— start of Supplied records —

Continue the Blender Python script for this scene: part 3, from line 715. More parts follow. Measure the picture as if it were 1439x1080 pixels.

— end of Supplied records —
— start of Supplied records —

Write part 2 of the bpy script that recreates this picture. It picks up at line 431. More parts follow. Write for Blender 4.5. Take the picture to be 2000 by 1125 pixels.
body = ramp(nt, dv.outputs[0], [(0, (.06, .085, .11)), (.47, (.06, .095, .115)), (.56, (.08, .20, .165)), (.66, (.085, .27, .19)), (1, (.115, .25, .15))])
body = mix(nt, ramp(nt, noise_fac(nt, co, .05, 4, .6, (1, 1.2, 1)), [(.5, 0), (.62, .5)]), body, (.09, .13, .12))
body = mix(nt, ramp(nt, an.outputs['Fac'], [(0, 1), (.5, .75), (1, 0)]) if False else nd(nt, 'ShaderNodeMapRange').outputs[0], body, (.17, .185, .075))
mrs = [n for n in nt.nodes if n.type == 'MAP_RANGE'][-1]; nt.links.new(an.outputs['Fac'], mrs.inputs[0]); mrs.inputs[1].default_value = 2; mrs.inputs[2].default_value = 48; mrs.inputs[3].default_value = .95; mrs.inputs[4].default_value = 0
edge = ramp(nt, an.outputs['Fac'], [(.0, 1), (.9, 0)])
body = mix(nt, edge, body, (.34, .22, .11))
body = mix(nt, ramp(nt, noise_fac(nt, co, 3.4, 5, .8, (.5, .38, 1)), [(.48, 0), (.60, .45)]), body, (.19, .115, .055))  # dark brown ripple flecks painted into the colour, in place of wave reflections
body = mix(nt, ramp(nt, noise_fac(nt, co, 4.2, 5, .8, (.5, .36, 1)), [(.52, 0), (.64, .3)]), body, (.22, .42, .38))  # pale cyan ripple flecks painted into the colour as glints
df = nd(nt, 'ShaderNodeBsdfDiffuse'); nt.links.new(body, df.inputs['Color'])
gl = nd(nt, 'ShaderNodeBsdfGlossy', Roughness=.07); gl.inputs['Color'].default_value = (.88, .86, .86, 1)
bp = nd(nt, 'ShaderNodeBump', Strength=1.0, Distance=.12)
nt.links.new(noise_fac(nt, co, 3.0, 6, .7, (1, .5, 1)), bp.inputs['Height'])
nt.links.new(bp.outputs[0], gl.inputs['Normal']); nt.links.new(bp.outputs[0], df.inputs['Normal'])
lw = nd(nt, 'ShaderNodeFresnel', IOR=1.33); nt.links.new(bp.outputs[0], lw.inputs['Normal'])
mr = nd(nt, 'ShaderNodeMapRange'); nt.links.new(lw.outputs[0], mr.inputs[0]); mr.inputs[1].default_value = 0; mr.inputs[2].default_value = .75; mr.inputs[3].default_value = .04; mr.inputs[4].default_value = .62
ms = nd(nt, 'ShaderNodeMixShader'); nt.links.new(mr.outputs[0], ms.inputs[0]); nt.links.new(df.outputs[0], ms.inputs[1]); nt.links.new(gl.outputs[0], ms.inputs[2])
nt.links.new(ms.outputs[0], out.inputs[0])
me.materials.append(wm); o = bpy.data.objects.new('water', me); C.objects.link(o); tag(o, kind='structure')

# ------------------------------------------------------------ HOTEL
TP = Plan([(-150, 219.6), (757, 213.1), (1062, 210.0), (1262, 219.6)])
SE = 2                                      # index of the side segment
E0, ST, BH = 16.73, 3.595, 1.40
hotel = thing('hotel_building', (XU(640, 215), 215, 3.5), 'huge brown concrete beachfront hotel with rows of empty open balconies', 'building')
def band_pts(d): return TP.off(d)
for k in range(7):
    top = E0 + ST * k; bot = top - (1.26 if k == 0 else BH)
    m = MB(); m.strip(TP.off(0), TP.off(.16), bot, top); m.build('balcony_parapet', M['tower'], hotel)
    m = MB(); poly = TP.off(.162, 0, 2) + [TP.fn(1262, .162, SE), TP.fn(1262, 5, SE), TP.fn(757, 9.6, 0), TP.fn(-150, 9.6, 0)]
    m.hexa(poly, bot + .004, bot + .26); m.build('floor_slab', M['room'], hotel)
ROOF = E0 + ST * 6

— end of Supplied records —
— start of Supplied records —

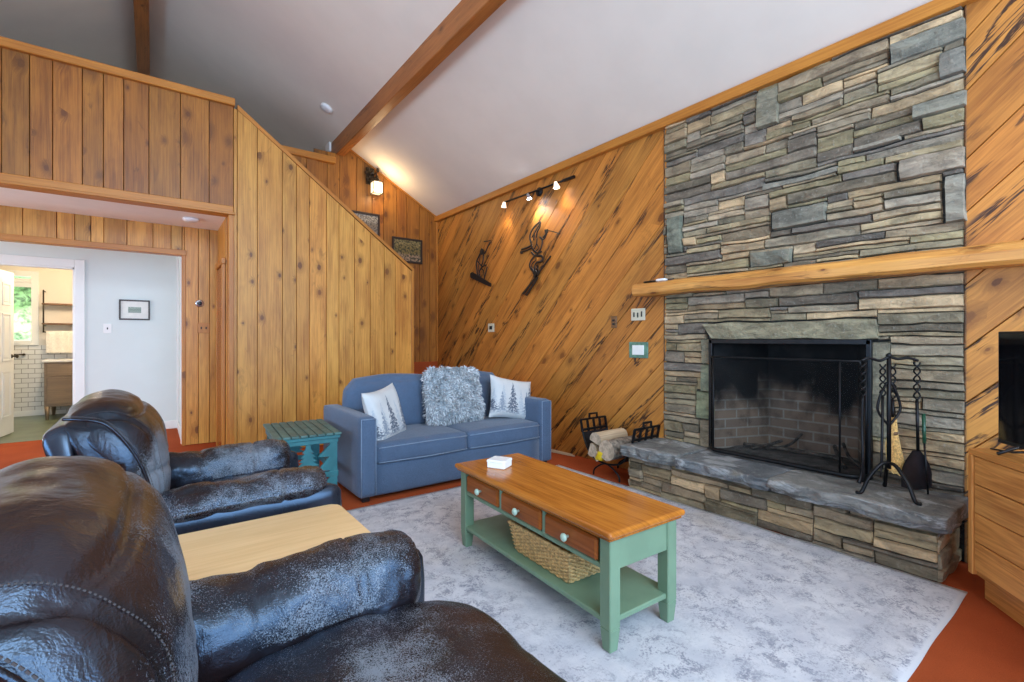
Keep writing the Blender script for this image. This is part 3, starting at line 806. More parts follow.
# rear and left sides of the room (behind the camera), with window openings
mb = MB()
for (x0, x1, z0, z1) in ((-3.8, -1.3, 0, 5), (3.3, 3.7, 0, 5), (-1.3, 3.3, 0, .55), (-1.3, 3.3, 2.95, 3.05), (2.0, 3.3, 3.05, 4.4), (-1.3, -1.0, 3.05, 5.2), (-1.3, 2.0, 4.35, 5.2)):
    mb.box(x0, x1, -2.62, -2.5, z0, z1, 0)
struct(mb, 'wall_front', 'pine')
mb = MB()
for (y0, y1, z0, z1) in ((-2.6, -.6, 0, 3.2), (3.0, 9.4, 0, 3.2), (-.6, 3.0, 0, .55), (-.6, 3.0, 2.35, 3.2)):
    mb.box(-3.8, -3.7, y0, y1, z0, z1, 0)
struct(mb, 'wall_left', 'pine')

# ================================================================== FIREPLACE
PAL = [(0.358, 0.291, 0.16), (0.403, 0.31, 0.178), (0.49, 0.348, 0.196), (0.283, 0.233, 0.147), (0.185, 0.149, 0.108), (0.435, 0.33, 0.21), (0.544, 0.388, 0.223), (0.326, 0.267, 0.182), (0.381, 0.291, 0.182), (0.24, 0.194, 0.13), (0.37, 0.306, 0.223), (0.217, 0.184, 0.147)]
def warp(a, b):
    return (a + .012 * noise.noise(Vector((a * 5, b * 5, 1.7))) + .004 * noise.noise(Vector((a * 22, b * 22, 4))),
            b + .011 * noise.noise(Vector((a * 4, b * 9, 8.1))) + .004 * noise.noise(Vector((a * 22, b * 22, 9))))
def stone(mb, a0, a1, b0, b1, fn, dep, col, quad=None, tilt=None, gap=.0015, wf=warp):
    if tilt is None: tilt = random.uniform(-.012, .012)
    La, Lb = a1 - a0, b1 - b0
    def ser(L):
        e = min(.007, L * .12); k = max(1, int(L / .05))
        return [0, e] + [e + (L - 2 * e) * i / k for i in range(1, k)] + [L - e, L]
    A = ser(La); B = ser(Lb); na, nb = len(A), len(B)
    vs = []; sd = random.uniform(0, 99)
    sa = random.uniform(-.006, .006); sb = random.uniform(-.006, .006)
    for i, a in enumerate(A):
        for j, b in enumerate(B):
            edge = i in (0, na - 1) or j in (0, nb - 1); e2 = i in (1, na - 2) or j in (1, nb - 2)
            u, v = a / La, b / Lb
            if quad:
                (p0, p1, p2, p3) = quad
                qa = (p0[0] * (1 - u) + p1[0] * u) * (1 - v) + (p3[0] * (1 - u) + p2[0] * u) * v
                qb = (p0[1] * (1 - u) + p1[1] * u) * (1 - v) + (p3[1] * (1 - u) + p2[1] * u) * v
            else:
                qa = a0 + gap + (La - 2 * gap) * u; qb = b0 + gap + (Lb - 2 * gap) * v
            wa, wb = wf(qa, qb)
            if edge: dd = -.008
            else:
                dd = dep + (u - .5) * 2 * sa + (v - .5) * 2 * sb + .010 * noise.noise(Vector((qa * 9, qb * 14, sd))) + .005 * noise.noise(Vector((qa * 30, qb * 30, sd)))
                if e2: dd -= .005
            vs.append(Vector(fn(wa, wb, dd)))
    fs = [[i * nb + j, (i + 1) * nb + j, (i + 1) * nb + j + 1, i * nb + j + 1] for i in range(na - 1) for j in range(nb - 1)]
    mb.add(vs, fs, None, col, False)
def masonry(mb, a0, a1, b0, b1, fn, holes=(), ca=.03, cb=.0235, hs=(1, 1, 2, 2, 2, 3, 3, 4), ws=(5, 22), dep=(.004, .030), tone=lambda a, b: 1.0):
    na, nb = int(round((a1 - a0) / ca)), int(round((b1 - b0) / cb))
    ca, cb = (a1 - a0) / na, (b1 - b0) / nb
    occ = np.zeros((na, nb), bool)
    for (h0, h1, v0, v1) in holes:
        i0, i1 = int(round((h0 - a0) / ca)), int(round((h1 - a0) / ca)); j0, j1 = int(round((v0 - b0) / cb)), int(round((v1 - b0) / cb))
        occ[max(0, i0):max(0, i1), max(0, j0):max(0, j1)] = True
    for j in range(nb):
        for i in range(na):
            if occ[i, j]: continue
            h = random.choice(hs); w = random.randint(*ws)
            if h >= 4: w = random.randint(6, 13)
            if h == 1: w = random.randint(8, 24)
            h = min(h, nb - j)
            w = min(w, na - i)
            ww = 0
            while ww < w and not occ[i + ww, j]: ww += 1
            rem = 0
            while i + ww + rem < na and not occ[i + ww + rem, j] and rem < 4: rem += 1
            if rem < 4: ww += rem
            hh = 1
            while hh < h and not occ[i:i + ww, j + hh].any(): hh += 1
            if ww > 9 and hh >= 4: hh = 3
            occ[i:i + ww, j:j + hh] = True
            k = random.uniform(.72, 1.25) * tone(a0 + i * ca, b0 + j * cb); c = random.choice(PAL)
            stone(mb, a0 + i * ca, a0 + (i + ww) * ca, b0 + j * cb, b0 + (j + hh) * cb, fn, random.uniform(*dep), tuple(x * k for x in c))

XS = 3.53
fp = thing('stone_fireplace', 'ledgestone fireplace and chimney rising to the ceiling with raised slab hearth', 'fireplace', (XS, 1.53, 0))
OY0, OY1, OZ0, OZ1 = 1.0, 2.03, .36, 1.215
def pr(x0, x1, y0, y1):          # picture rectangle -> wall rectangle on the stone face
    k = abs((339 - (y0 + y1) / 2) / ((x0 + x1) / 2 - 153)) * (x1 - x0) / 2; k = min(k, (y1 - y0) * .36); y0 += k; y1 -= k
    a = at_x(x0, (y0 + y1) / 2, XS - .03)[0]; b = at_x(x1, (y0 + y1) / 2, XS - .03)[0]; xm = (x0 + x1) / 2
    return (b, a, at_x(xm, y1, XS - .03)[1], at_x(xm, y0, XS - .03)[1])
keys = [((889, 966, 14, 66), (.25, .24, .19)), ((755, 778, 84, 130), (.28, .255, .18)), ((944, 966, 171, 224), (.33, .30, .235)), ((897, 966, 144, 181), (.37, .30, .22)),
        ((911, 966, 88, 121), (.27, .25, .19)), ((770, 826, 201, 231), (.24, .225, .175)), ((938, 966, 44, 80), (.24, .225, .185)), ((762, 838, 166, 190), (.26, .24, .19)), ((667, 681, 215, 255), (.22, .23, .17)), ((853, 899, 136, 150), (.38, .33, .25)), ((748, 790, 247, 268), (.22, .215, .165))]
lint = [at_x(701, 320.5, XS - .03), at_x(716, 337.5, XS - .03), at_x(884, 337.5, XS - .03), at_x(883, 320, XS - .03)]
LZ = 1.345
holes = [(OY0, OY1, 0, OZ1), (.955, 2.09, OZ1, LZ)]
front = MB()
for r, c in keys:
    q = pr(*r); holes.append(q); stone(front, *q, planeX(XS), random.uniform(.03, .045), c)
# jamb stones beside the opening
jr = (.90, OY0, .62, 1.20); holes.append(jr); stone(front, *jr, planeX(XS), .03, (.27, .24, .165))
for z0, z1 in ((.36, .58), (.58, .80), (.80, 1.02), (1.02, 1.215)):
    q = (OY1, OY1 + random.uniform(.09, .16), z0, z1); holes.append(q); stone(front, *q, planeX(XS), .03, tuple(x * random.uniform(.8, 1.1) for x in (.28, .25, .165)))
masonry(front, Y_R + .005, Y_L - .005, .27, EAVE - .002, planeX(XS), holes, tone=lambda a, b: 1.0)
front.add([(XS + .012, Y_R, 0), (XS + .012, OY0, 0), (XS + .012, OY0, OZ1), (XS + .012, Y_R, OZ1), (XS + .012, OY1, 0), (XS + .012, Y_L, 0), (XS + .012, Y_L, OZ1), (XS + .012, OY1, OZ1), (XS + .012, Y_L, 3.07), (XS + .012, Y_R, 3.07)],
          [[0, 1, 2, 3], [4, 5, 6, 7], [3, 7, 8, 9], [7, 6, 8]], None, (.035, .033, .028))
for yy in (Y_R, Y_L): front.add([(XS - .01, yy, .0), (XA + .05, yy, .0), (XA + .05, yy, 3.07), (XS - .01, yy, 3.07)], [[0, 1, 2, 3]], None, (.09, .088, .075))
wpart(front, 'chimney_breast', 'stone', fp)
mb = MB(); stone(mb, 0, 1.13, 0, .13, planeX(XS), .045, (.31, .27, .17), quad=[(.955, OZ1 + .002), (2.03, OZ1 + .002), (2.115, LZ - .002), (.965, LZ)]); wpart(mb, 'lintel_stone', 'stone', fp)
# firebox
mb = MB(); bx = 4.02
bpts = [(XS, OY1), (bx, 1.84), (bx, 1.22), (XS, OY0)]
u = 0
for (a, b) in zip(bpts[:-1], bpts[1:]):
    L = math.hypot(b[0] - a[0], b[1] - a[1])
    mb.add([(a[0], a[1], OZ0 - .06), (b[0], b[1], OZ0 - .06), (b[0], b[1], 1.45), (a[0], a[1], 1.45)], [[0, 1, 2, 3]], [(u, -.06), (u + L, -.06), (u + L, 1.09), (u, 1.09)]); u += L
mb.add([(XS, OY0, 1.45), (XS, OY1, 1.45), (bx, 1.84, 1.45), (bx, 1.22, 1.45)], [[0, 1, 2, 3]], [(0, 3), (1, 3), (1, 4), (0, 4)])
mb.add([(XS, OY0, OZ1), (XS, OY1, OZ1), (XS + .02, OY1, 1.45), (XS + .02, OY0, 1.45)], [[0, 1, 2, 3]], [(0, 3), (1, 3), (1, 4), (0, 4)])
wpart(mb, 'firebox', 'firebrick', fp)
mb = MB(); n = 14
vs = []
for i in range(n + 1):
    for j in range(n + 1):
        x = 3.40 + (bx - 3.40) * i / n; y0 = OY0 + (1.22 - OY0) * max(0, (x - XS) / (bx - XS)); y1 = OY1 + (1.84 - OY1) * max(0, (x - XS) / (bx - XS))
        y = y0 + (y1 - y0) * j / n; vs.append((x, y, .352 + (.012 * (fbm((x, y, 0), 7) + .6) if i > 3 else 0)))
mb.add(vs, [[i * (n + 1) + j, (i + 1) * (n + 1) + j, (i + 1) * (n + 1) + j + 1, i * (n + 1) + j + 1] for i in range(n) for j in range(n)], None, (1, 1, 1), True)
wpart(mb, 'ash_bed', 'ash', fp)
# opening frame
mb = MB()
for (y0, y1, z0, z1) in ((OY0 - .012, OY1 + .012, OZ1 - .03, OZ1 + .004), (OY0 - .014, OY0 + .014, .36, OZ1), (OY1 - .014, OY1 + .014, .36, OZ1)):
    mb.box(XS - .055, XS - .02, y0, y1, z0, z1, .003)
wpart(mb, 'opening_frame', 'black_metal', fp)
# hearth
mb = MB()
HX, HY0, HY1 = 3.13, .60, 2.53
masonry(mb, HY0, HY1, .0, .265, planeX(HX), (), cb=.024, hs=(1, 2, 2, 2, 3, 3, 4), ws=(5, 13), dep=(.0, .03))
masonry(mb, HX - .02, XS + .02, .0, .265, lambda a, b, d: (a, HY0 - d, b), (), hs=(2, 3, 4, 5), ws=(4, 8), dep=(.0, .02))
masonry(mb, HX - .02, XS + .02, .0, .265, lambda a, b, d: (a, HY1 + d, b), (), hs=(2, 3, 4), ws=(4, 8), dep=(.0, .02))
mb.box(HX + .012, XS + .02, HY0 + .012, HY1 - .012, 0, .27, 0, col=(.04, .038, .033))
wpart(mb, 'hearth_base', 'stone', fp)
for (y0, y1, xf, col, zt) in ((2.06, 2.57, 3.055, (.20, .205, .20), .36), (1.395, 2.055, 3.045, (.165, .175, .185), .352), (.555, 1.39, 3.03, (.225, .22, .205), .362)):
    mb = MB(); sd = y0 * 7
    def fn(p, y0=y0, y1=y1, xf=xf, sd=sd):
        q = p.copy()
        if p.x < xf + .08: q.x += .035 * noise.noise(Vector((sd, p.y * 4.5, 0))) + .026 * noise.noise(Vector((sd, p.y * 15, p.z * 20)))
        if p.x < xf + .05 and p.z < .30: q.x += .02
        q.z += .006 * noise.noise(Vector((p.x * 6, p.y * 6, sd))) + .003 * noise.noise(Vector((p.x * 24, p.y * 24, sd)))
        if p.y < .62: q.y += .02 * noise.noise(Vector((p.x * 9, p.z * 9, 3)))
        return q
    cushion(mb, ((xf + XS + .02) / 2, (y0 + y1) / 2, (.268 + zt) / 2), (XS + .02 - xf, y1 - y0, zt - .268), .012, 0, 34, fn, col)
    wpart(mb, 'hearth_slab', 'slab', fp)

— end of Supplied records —

» What is asked:
Copy, from the material above, each line in which the string "picture" occurs.

» Exercise response:
Continue the Blender Python script for this scene: part 3, from line 715. More parts follow. Measure the picture as if it were 1439x1080 pixels.
Write part 2 of the bpy script that recreates this picture. It picks up at line 431. More parts follow. Write for Blender 4.5. Take the picture to be 2000 by 1125 pixels.
def pr(x0, x1, y0, y1):          # picture rectangle -> wall rectangle on the stone face